Saturday, October 13, 2012

OHMC: The Bunker and Prince of Darkness

 
The Bunker (2001) Dir. Rob Green

Another disappointing challenge entry and this one looked promising and came with a strong recommendation, too.

Actually, The Bunker starts strong, with seven German soldiers holed up in a bunker in an attempt to survive an attack from American troops while protecting their position at the Belgian-German border. They are running low on ammunition and sleep. Some of the men want to explore the tunnels in search of supplies or an alternate escape, but there are stories about the underground tunnels "and stories don't last for hundreds of years without reason". Some of the men ignore the Sergeant's orders to stay out of the tunnels, claiming those are just ghost stories, but once in the dark isolation of the tunnels, the men start to see and hear things and their actions become driven by fear and madness. This created a very intense atmosphere for a horror tale, but unfortunately it wasn't a memorable or compelling one.

I really struggled to remain engaged with this film. Sometimes I can attribute this to watching a movie in the daylight hours of my living room.
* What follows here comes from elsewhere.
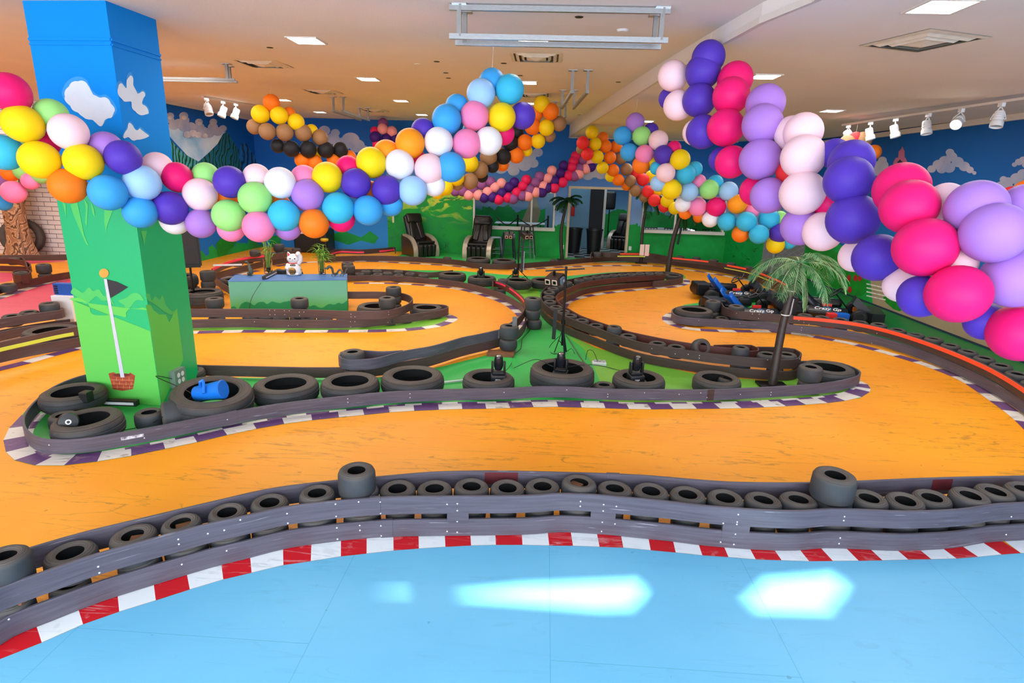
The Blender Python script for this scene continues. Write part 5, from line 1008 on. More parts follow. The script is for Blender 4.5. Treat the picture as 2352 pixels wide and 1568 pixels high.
for z in (.1, .21): 
    b = MB(); b.ball((.125, -.03, z), .017, n=6); b.ball((.14, -.035, z), .009, n=5); b.build('gold_flower', CG, cat, smooth=True)
# bamboo vases
VG = mat('clear_vase_glass', '#f4f8f6', .03, trans=1, ior=1.2); BAM = mat('bamboo_stalk', '#7a9a3c', .5, noise=.3, nscale=14); LEAF = mat('bamboo_leaf', '#4f9a24', .5, noise=.35, nscale=6, col2='#7ab03a'); PEB = mat('dark_pebbles', '#4a3c34', .6, noise=.5, nscale=60)
def leaf(b, p, d, L, w, droop=.5, mi=None):
    d = Vector(d).normalized(); s = d.cross(Vector((0, 0, 1)))
    if s.length < .05: s = Vector((1, 0, 0))
    s.normalize(); pts = []; q = Vector(p); vs = []; n = 5
    for i in range(n+1):
        f = i/n; ww = w*math.sin(PI*min(.98, .08+f*.92))**.8; vs += [q+s*ww/2+Vector((0, 0, ww*.2)), q-Vector((0, 0, .001)), q-s*ww/2+Vector((0, 0, ww*.2))]
        q = q+d*L/n; d = (d-Vector((0, 0, droop/n))).normalized()
    b.add(vs, [f for i in range(n) for f in ((3*i, 3*i+1, 3*i+4, 3*i+3), (3*i+1, 3*i+2, 3*i+5, 3*i+4))], mi)
def vase(x, y, h, r, stalks, lab, leafy, top):
    t = thing('bamboo_vase', lab, 'vase with plant', Zp(x, y, pz), .3, 'glass vases of bamboo on the plinth')
    b = MB(); b.lathe([(.001, .001), (r, .001), (r, h), (r-.006, h), (r-.006, .012), (.001, .012)], 28); b.build('glass_vase', VG, t, smooth=True)
    b = MB(); R_ = random.Random(int(x))
    for k in range(40): a = R_.uniform(0, 6.28); q = R_.uniform(0, r-.022); b.ball((q*math.cos(a), q*math.sin(a), .022+R_.uniform(0, h*.32)), R_.uniform(.010, .017), (1, 1.2, .8), 4)
    b.build('pebbles', PEB, t, smooth=True)
    for k in range(stalks):
        a = k*2.4; bx, by = .025*math.cos(a), .025*math.sin(a); H = top*R_.uniform(.8, 1); b = MB(); tx, ty = bx*2.2+R_.uniform(-.03, .03), by*2.2
        b.tube([(bx, by, .05), (bx*1.2, by*1.2, h*.8), (tx, ty, H)], .010, 8)
        for z in [i*.06 for i in range(2, int(H/.06))]: f = z/H; b.lathe([(.010, -.004), (.013, 0), (.010, .004)], 8, c=(bx+(tx-bx)*f, by+(ty-by)*f, z))
        b.build('stalk', BAM, t, smooth=True)
        b = MB()
        for j in range(leafy):
            aa = R_.uniform(0, 6.28); z = H*R_.uniform(.55, 1.05); leaf(b, (tx, ty, z), (math.cos(aa), math.sin(aa), R_.uniform(.2, 1.1)), R_.uniform(.13, .22), .022, 1.5)
        b.build('leaves', LEAF, t, smooth=True)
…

It is very easy to be distracted and I much prefer to watch films, especially those in the horror genre, in the dark. But I suspect that this movie just did not have enough plot to hold my interest. Also, while I liked the premise and the general atmosphere, the movie was not very suspenseful. It was very dark, so dark that sometimes it was a challenge to keep track of the characters. [SPOILER]So when it is finally revealed that the soldiers were ordered to gun down a squadron of German deserters, the reveal feels very forced and anti-climatic. In many ways, The Bunker has much in common with Session 9, but Brad Anderson's film took the time to develop the characters allowing one to become invested in their experiences that led to a mildly disappointing reveal, but at least I enjoyed the movie that led up the ending. Sadly, I cannot say the same for The Bunker.
 
 
Prince of Darkness (1987) Dir. John Carpenter

I was excited to find a John Carpenter movie on Netflix that I hadn't seen before, Prince of Darkness; the second film in Carpenter's apocalypse trilogy (The Thing and In the Mouth of Madness are the others). Having just seen The Thing again on Sunday, it seemed logical to continue with this next installment in the trilogy.

Turns out that I'd seen Prince of Darkness. I remember renting it, probably from Tower Records, when I was around 15. And I've never forgotten it, although I had no memory of the name of the movie or any plot elements, which after seeing it again after so many years, it is not surprising. What I did remember was the swirling vat of green liquid that dripped upwards and the ominous presence of the homeless people gathering outside. This makes sense as it is the imagery early on, the threat imposed by the possessed street people outside and the gravity defying glowing green pool that remain the most creepy elements.

And luckily, it still is a fascinating film. Not a particularly good one, but intriguing. Assuming I remember correctly, it seems that the last of a secretive Catholic sect, the brotherhood of sleep, has died and Father Loomis is left with a mysterious room, containing a cylinder of swirling green liquid and some ancient texts. So Father Loomis (Donald Pleasence) asks physicist Prof. Birack (Victor Wong) to help understand these mysteries. And I wish I could give a better synopsis of exactly what either the priest or the scientists were hoping to accomplish by hanging around a creepy church basement, but the handwavy explanations about anti-matter being the physical source of evil left me a bit mystified. Prince of Darkness is absolutely not a Duncan Jones movie with well researched and communicated scientific elements that are logical.  This is my biggest problem with Prince of Darkness;  the ideas behind the concept for the film seemed beyond the grasp of the writers and thus, despite that numerous philosophical speeches from Father Loomis and Prof. Birak, the film becomes a rather conventional horror movie, where the scientists are one by one possessed by evil via satan's green-tinged golden showers.